Switch from text to face. A Slack thread that goes back and forth tens times is a sign you should just hop on a call. Text strips away tone, facial expression, and body language. A 5-minute Zoom call resolves things that a 30-message thread cannot. From my own experience, many escalations die the moment two people actually see each other's faces. It is much harder to be adversarial when you are looking at someone.

Share context early. If I know my team is making a trade-off that other teams might question later, I write it down and share it proactively. A short message like "we are doing X because of Y constraint, we know Z is not ideal but here is why" prevents the "why did you do this?" conversation two weeks later. Most cross-team conflicts I see at Unity come from missing context, not bad decisions.

Hiring matters. This sounds obvious, but if someone is not a strong yes in the interview, they are a no. One person who creates constant friction can drain the entire team. Technical skills you can teach. The ability to disagree without being disagreeable is much harder to change. I would rather have a slightly less experienced engineer who communicates well than a brilliant one who makes every discussion a battle.

Treat conflict as learning. When a real disagreement happens — not a preference fight, but a genuine technical disagreement — that is actually valuable. It means people care and they are thinking critically. The goal is not to shut it down but to channel it. Write an ADR, run a quick spike, bring data instead of opinions. The conflict becomes a decision-making process instead of a fight.
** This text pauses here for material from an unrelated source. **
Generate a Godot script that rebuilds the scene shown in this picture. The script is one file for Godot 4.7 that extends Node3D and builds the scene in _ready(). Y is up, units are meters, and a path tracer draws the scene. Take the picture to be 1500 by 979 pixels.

Know when to escalate. Not every conflict can be resolved at the same level. When two sides both have valid points and neither can convince the other, the discussion is stuck — and more discussion will not unstick it. What is missing is not a better argument, it is decision-making authority. In that case, escalate. Bring it to someone who has the broader context and the responsibility to make the call. Escalation is not a failure. Letting a deadlock drag on for weeks because nobody wants to escalate — that is the failure.

It Never Goes Away

I do not think conflict-free teams exist. And honestly I do not think they should. A team with zero disagreements is probably a team where people stop caring or are afraid to speak up. The goal is not zero conflict — it is healthy conflict. The kind where people disagree openly, resolve it quickly, and move on without resentment.

We can not prevent every conflict but we could build an environment where conflict is safe, short-lived, and productive.